CHALLENGE: Go through the records below line by line. Count the lines with "picture" and give the count alone.

RECORDED DATA:
= = = = = = =

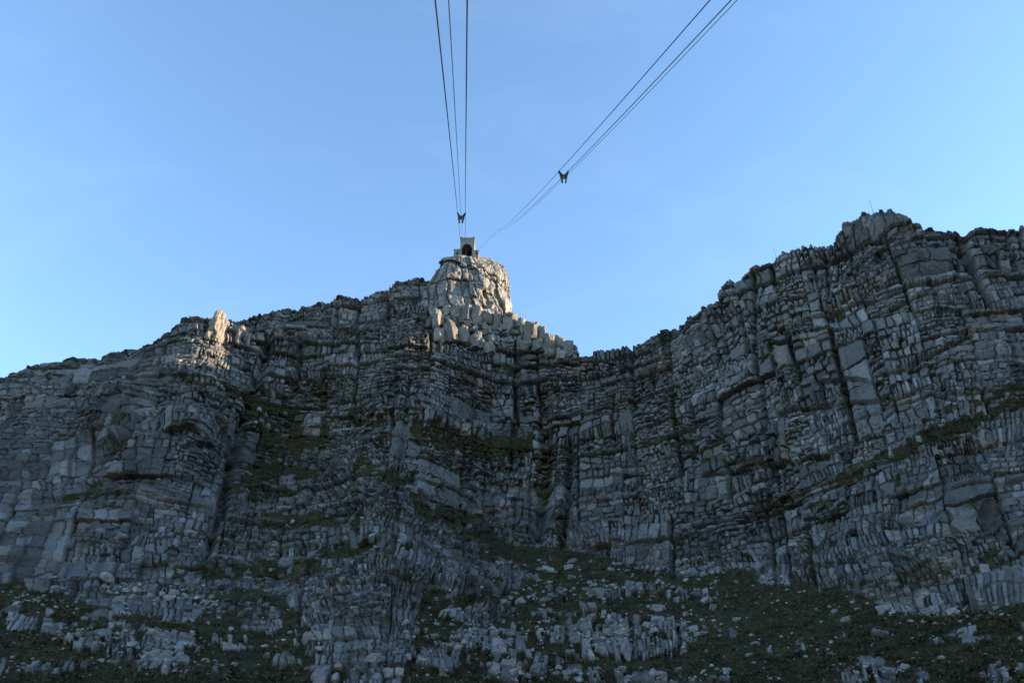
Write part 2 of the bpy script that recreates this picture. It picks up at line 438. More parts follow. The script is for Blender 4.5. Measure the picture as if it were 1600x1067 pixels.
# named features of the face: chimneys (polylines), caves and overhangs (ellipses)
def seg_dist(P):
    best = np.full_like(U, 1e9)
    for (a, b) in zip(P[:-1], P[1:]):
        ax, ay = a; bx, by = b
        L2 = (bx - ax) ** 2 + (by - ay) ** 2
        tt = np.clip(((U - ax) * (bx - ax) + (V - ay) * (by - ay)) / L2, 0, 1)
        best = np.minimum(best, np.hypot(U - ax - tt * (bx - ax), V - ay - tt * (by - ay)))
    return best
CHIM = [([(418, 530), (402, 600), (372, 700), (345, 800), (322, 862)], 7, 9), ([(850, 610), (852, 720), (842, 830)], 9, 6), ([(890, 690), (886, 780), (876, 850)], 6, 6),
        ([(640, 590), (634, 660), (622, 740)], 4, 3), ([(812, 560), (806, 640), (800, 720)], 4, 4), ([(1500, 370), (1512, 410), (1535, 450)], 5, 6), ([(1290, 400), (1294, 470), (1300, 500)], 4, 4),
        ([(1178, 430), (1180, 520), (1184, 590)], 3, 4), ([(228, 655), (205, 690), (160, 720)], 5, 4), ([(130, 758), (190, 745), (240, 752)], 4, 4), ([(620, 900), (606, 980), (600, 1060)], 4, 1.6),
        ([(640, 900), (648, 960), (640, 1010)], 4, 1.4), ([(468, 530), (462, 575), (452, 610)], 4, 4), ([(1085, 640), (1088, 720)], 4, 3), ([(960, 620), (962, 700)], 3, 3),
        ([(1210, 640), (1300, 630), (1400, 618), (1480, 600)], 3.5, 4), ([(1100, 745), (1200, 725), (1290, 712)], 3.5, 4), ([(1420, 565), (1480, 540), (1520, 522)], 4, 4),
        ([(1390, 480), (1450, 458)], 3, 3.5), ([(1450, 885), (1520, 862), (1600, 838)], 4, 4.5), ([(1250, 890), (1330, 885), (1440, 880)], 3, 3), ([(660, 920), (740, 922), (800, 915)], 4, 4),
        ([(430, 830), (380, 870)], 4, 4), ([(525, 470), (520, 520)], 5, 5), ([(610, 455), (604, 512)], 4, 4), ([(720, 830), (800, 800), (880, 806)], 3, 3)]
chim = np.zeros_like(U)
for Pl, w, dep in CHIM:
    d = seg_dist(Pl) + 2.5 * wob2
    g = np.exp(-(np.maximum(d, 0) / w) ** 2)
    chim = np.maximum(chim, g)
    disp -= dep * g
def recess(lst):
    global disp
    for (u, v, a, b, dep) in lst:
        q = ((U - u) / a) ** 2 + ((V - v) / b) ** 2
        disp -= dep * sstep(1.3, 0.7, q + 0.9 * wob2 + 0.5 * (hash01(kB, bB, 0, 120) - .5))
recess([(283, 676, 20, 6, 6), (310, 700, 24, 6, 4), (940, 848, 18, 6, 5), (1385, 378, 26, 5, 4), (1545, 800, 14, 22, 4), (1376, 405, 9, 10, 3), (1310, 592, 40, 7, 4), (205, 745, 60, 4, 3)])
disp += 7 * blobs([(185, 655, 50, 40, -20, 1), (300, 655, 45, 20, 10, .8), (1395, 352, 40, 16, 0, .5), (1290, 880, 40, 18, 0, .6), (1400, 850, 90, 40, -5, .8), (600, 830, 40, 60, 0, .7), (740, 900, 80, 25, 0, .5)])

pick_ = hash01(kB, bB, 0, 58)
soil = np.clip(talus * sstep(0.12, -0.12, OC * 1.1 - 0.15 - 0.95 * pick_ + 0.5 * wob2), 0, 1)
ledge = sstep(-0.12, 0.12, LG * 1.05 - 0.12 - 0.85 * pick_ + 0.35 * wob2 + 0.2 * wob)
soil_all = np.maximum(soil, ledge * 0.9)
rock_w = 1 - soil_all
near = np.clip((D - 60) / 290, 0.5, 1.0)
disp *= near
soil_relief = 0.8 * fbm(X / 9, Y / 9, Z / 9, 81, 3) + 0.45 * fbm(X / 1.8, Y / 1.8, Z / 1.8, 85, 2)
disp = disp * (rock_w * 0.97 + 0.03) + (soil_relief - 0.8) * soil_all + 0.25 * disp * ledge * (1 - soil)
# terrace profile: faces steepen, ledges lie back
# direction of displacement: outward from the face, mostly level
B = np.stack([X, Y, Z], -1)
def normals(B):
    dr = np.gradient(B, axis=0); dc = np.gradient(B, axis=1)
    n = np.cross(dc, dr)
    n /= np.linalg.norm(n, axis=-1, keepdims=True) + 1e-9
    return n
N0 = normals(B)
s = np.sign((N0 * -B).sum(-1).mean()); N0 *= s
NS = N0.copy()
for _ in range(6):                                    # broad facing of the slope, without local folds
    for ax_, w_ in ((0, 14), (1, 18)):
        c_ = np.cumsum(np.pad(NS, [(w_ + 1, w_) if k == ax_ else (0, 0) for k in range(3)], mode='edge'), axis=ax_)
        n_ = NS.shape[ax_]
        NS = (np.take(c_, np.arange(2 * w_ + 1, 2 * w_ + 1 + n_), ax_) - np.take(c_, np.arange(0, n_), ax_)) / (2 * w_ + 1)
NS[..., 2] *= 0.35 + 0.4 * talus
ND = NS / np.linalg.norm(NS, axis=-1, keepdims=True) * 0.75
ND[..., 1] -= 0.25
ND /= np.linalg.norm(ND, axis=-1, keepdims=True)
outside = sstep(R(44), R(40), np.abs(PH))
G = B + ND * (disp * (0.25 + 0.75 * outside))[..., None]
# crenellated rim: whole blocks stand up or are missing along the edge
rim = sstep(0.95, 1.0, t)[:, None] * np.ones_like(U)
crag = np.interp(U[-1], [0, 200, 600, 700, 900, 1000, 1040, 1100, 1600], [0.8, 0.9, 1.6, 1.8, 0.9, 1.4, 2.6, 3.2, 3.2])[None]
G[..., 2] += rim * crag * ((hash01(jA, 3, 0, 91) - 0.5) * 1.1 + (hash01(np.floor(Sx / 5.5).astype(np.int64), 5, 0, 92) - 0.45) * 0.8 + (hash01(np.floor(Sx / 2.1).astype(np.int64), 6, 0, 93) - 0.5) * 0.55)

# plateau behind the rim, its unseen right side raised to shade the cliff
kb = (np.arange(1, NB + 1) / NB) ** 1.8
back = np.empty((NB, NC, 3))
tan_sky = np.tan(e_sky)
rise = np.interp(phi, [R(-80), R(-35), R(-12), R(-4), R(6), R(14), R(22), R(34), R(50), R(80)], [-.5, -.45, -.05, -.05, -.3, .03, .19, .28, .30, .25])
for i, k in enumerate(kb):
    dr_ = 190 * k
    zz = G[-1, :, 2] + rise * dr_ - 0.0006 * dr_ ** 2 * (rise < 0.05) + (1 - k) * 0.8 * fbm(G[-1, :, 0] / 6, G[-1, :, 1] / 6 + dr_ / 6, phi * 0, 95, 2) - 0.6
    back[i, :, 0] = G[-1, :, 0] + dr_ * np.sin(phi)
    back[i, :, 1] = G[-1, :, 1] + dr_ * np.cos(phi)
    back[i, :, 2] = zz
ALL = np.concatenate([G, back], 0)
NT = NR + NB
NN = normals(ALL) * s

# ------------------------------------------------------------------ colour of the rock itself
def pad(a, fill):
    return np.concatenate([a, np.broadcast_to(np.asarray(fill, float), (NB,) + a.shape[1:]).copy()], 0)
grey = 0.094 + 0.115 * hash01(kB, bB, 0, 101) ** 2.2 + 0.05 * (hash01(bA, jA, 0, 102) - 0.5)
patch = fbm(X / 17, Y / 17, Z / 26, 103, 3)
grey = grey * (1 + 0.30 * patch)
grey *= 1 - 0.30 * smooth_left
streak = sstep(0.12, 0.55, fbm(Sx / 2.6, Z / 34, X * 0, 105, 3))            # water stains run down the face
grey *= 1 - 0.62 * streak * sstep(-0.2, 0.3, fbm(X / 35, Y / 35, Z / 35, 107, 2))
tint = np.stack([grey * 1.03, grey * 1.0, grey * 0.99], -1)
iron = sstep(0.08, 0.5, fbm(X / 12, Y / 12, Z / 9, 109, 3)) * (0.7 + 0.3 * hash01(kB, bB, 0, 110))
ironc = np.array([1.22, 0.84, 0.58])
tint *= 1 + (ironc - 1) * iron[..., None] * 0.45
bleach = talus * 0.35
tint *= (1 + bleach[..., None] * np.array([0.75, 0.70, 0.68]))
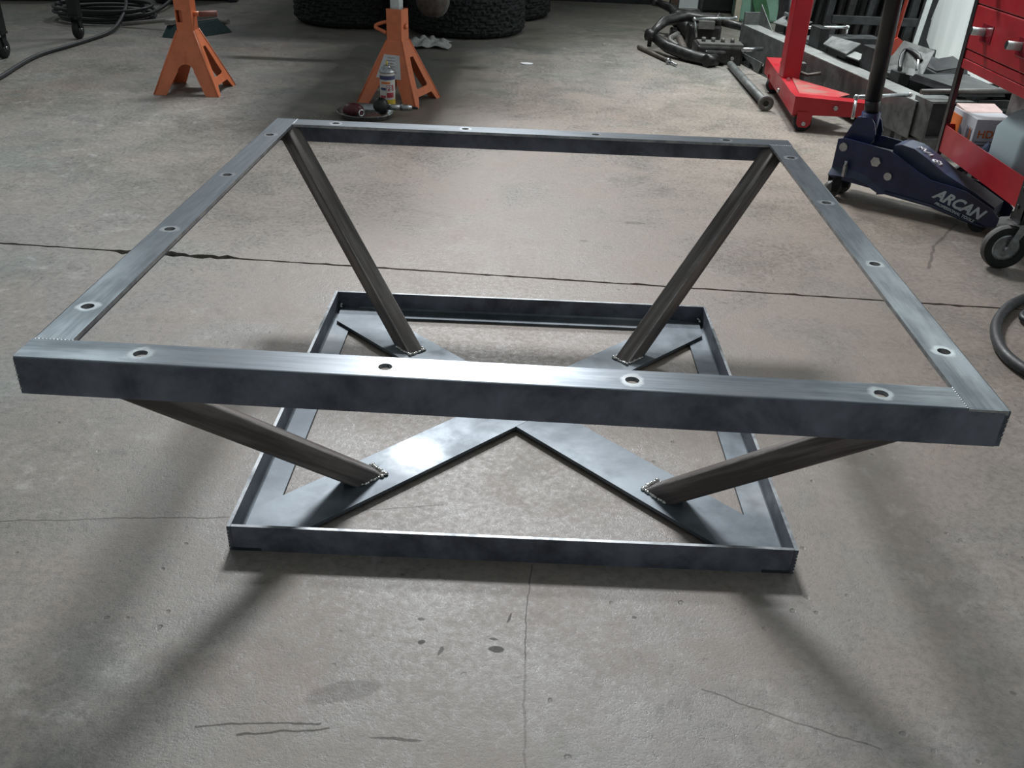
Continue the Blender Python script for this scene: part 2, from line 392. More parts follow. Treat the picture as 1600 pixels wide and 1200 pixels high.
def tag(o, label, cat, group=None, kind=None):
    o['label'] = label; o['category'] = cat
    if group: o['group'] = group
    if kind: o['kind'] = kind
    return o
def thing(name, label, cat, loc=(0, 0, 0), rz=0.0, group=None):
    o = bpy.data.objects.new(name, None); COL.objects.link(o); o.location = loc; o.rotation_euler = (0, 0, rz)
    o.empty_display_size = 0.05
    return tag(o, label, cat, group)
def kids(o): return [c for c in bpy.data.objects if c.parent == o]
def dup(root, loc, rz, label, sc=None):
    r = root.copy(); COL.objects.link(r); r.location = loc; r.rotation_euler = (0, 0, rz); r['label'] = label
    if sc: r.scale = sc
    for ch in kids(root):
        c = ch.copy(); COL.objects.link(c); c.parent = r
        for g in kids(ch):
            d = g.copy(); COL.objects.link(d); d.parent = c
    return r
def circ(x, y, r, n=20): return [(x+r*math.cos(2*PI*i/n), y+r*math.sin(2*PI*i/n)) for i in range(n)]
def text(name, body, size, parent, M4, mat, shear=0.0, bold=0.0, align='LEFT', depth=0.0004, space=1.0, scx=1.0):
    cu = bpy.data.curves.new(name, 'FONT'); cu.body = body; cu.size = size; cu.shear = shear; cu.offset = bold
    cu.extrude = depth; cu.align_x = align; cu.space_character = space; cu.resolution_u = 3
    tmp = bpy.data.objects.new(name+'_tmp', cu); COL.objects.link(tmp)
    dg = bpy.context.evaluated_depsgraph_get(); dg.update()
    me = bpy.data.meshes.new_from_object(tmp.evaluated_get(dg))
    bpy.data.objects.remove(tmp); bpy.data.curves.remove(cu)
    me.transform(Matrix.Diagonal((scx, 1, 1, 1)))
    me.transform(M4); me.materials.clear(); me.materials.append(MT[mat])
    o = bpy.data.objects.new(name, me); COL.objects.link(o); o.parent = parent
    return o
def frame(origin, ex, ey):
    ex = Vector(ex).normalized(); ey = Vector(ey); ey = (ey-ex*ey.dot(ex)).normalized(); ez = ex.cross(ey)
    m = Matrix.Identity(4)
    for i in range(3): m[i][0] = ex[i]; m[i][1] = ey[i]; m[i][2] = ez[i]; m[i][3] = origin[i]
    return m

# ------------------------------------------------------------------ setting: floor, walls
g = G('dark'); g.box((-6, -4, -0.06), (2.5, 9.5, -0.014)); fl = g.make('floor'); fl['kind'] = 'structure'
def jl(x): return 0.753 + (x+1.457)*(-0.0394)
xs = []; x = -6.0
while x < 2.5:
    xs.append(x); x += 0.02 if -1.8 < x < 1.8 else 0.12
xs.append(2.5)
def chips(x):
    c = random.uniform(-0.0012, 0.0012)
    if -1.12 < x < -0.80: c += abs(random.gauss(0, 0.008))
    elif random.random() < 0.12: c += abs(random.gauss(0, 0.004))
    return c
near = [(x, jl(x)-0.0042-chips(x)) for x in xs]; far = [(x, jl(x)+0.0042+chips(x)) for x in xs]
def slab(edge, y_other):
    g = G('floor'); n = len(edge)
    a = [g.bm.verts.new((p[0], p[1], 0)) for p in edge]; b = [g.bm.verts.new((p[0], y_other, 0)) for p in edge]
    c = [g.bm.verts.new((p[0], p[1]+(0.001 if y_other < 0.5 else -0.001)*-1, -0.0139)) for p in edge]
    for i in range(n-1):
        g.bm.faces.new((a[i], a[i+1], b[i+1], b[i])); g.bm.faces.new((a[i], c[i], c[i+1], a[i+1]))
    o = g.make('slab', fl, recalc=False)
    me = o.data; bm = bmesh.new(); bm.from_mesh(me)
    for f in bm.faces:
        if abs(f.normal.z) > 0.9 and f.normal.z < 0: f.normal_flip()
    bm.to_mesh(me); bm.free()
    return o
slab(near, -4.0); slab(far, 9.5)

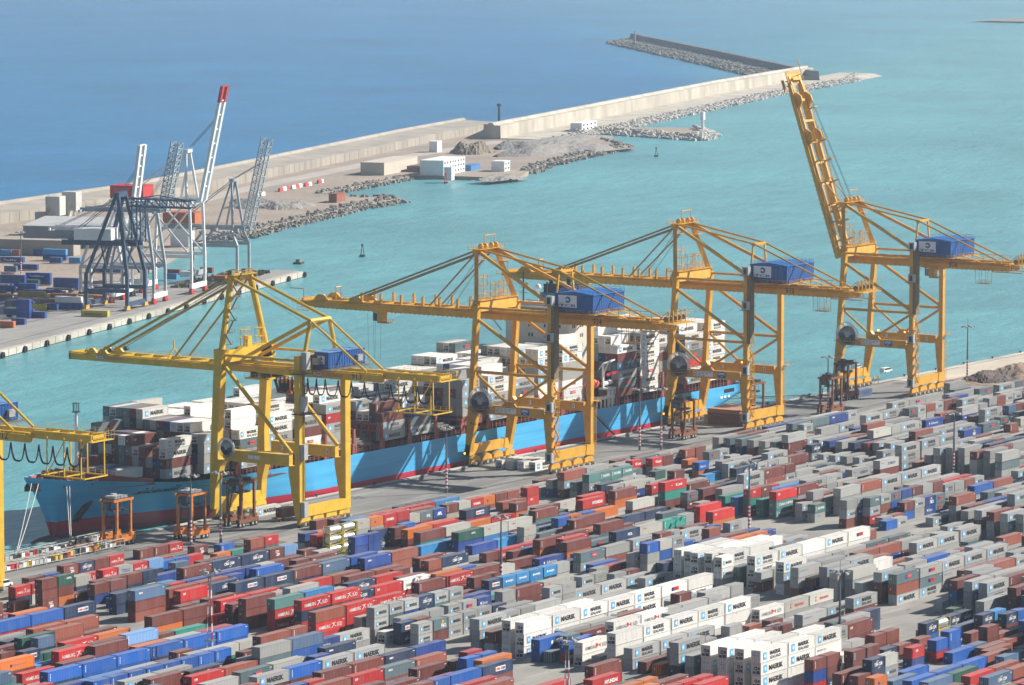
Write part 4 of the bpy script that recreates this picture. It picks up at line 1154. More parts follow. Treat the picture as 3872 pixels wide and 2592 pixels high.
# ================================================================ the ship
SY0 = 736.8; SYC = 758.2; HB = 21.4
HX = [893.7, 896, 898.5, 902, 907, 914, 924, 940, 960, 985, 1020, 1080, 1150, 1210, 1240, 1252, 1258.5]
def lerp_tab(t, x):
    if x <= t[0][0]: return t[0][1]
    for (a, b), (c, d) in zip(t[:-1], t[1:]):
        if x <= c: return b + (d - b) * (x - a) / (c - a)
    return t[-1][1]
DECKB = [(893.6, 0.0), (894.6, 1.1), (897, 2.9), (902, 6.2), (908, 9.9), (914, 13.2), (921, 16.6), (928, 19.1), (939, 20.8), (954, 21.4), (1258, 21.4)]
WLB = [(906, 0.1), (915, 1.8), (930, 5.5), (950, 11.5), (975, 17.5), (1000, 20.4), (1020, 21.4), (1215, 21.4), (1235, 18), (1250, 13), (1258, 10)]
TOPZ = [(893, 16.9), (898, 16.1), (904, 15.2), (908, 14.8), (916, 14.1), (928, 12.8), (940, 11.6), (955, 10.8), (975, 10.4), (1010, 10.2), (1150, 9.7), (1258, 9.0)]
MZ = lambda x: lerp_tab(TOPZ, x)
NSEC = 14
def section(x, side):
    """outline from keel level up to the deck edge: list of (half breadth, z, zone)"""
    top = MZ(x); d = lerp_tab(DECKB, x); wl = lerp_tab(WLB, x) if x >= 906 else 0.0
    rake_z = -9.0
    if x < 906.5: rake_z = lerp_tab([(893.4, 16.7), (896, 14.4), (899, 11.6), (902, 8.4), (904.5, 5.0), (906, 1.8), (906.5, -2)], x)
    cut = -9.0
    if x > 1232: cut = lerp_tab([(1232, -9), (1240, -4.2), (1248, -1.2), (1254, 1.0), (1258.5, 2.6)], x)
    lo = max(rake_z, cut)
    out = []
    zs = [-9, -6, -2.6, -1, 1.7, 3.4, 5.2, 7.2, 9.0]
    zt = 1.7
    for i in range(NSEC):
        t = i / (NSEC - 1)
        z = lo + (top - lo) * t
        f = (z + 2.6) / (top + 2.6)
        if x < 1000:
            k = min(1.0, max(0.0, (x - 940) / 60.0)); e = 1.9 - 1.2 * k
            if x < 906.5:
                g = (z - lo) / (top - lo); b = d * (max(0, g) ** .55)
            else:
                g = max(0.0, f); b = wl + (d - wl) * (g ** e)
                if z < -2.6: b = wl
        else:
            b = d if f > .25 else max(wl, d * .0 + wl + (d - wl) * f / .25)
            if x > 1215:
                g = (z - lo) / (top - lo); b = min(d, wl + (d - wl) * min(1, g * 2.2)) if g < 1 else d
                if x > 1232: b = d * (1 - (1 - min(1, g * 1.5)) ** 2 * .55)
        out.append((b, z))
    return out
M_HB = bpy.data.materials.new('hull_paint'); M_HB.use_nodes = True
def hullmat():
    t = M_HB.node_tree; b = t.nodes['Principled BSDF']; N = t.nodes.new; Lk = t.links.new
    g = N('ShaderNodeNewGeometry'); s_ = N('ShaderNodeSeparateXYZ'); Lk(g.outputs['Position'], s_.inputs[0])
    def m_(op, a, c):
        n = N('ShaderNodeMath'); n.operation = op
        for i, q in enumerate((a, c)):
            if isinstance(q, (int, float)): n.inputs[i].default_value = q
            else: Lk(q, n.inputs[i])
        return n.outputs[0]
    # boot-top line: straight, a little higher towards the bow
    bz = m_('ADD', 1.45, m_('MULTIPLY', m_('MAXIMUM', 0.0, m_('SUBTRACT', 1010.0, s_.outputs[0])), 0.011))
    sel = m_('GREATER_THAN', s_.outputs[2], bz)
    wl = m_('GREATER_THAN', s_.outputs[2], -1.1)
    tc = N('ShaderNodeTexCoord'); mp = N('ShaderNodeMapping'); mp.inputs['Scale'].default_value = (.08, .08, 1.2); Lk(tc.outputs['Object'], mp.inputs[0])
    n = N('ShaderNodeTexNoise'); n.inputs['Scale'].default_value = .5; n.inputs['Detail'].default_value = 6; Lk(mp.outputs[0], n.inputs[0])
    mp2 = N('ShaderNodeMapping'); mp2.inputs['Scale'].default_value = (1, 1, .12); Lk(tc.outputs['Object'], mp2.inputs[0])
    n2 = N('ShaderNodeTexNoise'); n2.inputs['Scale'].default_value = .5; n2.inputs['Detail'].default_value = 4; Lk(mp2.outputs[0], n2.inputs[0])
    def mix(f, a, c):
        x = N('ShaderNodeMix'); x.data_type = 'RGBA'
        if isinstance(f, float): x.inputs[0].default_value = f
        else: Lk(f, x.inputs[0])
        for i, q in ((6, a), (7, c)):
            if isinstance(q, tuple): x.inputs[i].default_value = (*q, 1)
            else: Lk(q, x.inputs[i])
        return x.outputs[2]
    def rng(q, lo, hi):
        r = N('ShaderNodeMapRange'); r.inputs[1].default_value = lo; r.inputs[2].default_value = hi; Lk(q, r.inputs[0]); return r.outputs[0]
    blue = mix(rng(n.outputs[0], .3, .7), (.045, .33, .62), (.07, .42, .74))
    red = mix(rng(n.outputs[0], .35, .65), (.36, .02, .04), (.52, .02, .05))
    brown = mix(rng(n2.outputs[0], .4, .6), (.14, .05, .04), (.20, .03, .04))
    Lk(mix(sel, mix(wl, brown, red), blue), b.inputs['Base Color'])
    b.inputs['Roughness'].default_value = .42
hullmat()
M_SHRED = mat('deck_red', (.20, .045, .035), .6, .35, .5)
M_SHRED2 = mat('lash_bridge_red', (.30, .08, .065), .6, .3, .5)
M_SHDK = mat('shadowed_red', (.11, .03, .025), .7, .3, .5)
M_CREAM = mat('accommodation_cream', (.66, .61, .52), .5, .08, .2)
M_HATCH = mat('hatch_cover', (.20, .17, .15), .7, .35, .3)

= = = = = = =

ANSWER: 3